Born in London on November 12, 1923, he grew up in London and Surrey.

Mr Cullen was educated at Winchester College between 1937 and 1942, and at Trinity College, Cambridge, where he studied engineering.

His studies were interrupted by the Second World War when he was commissioned into the Royal Artillery in 1943.

Within a year, he was promoted to captain and he is believed to have been the youngest captain in the British Army during the war. He was stationed in HMS Vectis, Cowes, before D-Day, with his officer's mess located at the Royal London Yacht Club (RLYC).

Mr Cullen landed in Normandy three days after D-Day, as part of a combined unit, and was responsible for directing fire from warships, from advanced positions ashore, during the bombardment of Nazi targets.

Having returned from Normandy, he met his wife to be, Beryl, a young Wren.

Within six days of meeting her, he proposed to her at Egypt Point in Cowes and they married six weeks later in London on November 18, 1944, and moved to married quarters in Worsley Road, Gurnard.

Mr Cullen was then sent to the Far East with orders to prepare for landings against the Japanese, but V-J Day happened before his unit arrived there.

Just after the war, the couple had two sons.

After he left the army, Mr Cullen became managing director of David Joel's furniture company in Kingston, where they designed and manufactured furniture for many famous clients, such as Earl Mountbatten, the then Duchess of York, later the Queen Mother, and the Savoy Hotel, London.
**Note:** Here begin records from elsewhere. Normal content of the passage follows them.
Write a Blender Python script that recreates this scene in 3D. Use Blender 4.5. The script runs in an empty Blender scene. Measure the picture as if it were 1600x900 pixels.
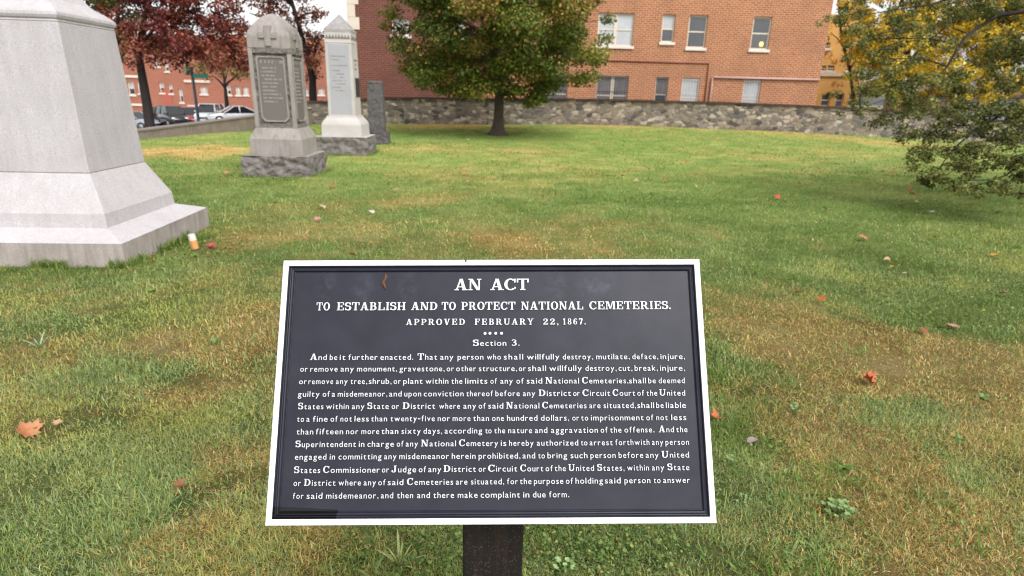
import bpy, bmesh, math, random
import numpy as np
from mathutils import Vector, Matrix, noise as mnoise

R = math.radians
S = bpy.context.scene
COL = S.collection
random.seed(7)

# ------------------------------------------------------------------ camera
FPX, PITCH, ROLL, CAM_H = 924.0, R(18.2), R(1.5), 1.65       # focal length in px of a 1600 px wide picture
_f = np.array([0, math.cos(PITCH), -math.sin(PITCH)])
_u = np.array([0, math.sin(PITCH), math.cos(PITCH)])
_r = np.array([1.0, 0, 0])
CR = _r * math.cos(ROLL) + _u * math.sin(ROLL)
CU = -_r * math.sin(ROLL) + _u * math.cos(ROLL)
CF = _f
CO = np.array([0, 0, CAM_H])


def ray(x, y):
    return CR * (x - 800) / FPX + CU * (450 - y) / FPX + CF


def at(x, y, Y):
    """point of the plane Y = const seen at picture position x, y (1600 x 900)"""
    d = ray(x, y)
    return CO + d * (Y / d[1])


def onz(x, y, z=0.0):
    """point of the level plane z seen at picture position x, y"""
    d = ray(x, y)
    return CO + d * ((z - CAM_H) / d[2])


cam = bpy.data.objects.new('camera', bpy.data.cameras.new('camera'))
COL.objects.link(cam)
m = Matrix.Identity(4)
for i in range(3):
    m[i][0], m[i][1], m[i][2], m[i][3] = CR[i], CU[i], -CF[i], CO[i]
cam.matrix_world = m
cam.data.sensor_width = 36
cam.data.lens = FPX / 1600 * 36
cam.data.clip_start, cam.data.clip_end = 0.05, 2000
cam.data.dof.use_dof = True
cam.data.dof.focus_distance = 1.17
cam.data.dof.aperture_fstop = 6.0
S.camera = cam

# ------------------------------------------------------------------ sky, sun, exposure
SUN_EL, SUN_AZ = R(50), R(146)       # compass-like: clockwise from +Y
w = bpy.data.worlds.new('World')
S.world = w
w.use_nodes = True
nt = w.node_tree
nt.nodes.clear()
sky = nt.nodes.new('ShaderNodeTexSky')
sky.sky_type = 'NISHITA'
sky.sun_disc = False
sky.sun_elevation = SUN_EL
sky.sun_rotation = SUN_AZ
sky.air_density, sky.dust_density, sky.ozone_density = 1.0, 3.0, 1.0
hs = nt.nodes.new('ShaderNodeHueSaturation')     # an overcast sky has lost its blue
hs.inputs['Saturation'].default_value = 0.06
bg = nt.nodes.new('ShaderNodeBackground')
bg.inputs['Strength'].default_value = 0.15
wo = nt.nodes.new('ShaderNodeOutputWorld')
nt.links.new(sky.outputs[0], hs.inputs['Color'])
nt.links.new(hs.outputs[0], bg.inputs['Color'])
nt.links.new(bg.outputs[0], wo.inputs['Surface'])

sl = bpy.data.lights.new('sun', 'SUN')
sl.energy, sl.angle, sl.color = 0.95, R(32), (1.0, 0.98, 0.955)
so = bpy.data.objects.new('sun', sl)
COL.objects.link(so)
sd = Vector((math.sin(SUN_AZ) * math.cos(SUN_EL), math.cos(SUN_AZ) * math.cos(SUN_EL), math.sin(SUN_EL)))
so.rotation_euler = (-sd).to_track_quat('-Z', 'Y').to_euler()
so.location = (0, -5, 30)

S.view_settings.view_transform = 'Standard'
S.view_settings.look = 'None'
S.view_settings.exposure = 0.95
S.view_settings.gamma = 1
S.cycles.filter_width = 1.15
S.cycles.use_denoising = True
S.cycles.max_bounces = 6
S.cycles.transparent_max_bounces = 12


# ------------------------------------------------------------------ helpers
def lin(r, g, b):
    """sRGB 0-255 to linear"""
    o = []
    for c in (r, g, b):
        c /= 255
        o.append(c / 12.92 if c <= 0.04045 else ((c + 0.055) / 1.055) ** 2.4)
    return tuple(o)


def rgba(c):
    return (c[0], c[1], c[2], 1)


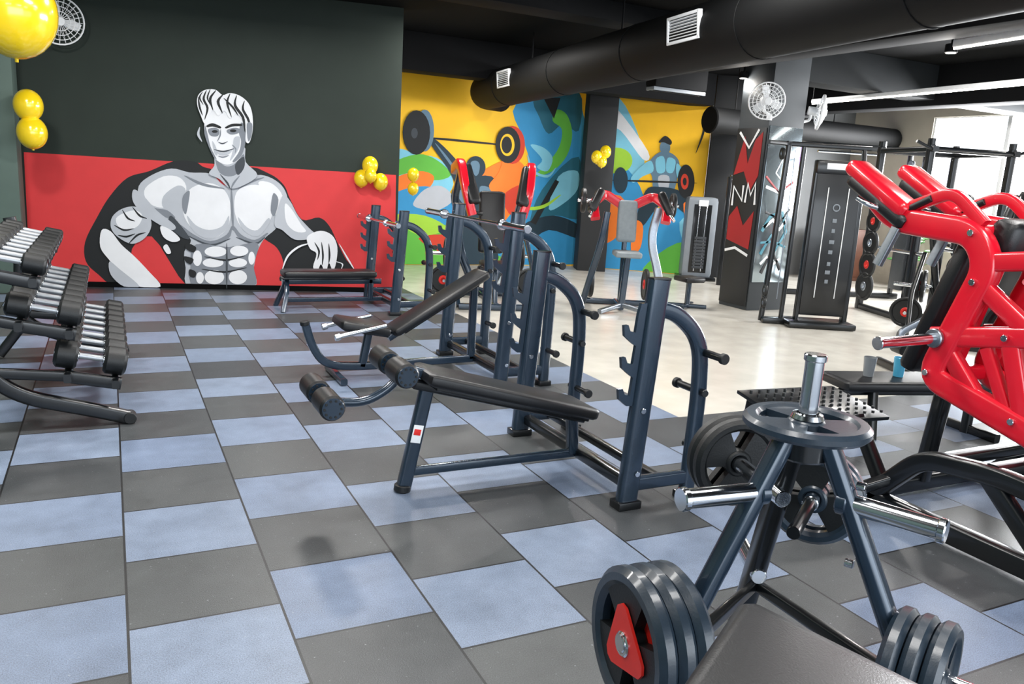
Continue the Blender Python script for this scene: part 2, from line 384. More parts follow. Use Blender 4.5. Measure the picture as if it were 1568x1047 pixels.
# head: face, then tousled hair
A.add([(314,186),(322,172),(345,166),(366,172),(377,190),(376,214),(372,234),(363,246),(348,252),(334,247),(325,236),(319,214),(313,202)],mW)
A.add([(314,192),(318,206),(323,226),(332,244),(326,238),(318,220),(313,204)],mG)
A.add([(369,188),(376,196),(376,216),(371,236),(361,247),(356,247),(366,232),(369,216),(366,204)],mG)
A.add([(358,212),(367,210),(366,226),(358,240),(352,246),(356,232)],mL);A.add([(325,216),(331,226),(333,238),(328,234)],mL)
A.add([(317,192),(326,189),(338,194),(337,197),(326,194),(317,195)],mK);A.add([(345,195),(355,190),(369,190),(370,193),(356,194),(347,197)],mK)
A.add([(319,198),(330,196),(336,200),(334,208),(326,209),(321,206)],mG);A.add([(347,200),(358,196),(368,198),(365,204),(353,206)],mG)
A.add(ell(329,201.5,4.5,2.2),mK,False);A.add(ell(357,200.5,5,2.2),mK,False)
A.add([(338,197),(343,197),(349,213),(347,218),(341,219),(335,217),(337,210)],mW);A.add(stroke([(338,199),(337,208),(333,216)],2.2),mG);A.add(stroke([(335,218),(341,220),(348,217)],1.8),mD)
A.add([(332,231),(342,234),(355,230),(350,236),(341,238),(335,236)],mL);A.add(stroke([(329,229),(342,232),(357,228)],2.2),mD);A.add(stroke([(335,239),(342,240.5),(350,238)],2),mG)
A.add(stroke([(356,222),(361,228),(360,234)],1.8),mG)
A.add([(302,160),(304,146),(315,138),(330,138),(341,146),(352,143),(367,147),(380,158),(386,174),(387,198),(382,218),(376,216),(376,198),(371,184),(362,175),(352,182),(344,170),(334,178),(328,170),(320,176),(314,190),(308,178)],mW)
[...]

He moved to Compton, a small village near Torquay, in 1955, and started farming — progressing to cattle breeding.

One of the country's first importers of French Limousin cattle, Mr Cullen became chairman of the British Limousin Cattle Society in 1978 — a position he held until1982.

He was also the first non-Frenchman to be elected as president of the International Limousin Congress, held at the Royal Showground, in 1981.

He retired from farming in 1984 and spent more time yacht racing his international dragon and playing golf.

As commodore of the Royal Torbay Yacht Club, in 1988, Mr Cullen organised events in Torbay to celebrate the tercentenary of the William of Orange landings there, in the presence of the Queen and the Royal Yacht Britannia.

Following his wife's death in 2005, Mr Cullen moved to Cowes to be close to his eldest son.

He continued to play golf at Cowes Golf Club until he was 91 and was a member of the RLYC, the Island Sailing Club and, latterly, the Royal Ocean Racing Club.

Mr Cullen is survived by his sons, Richard and Chris, five grandchildren and six great-grandchildren.

His funeral is to be held at St Mary's Church, Cowes, followed by interment at Northwood Cemetery.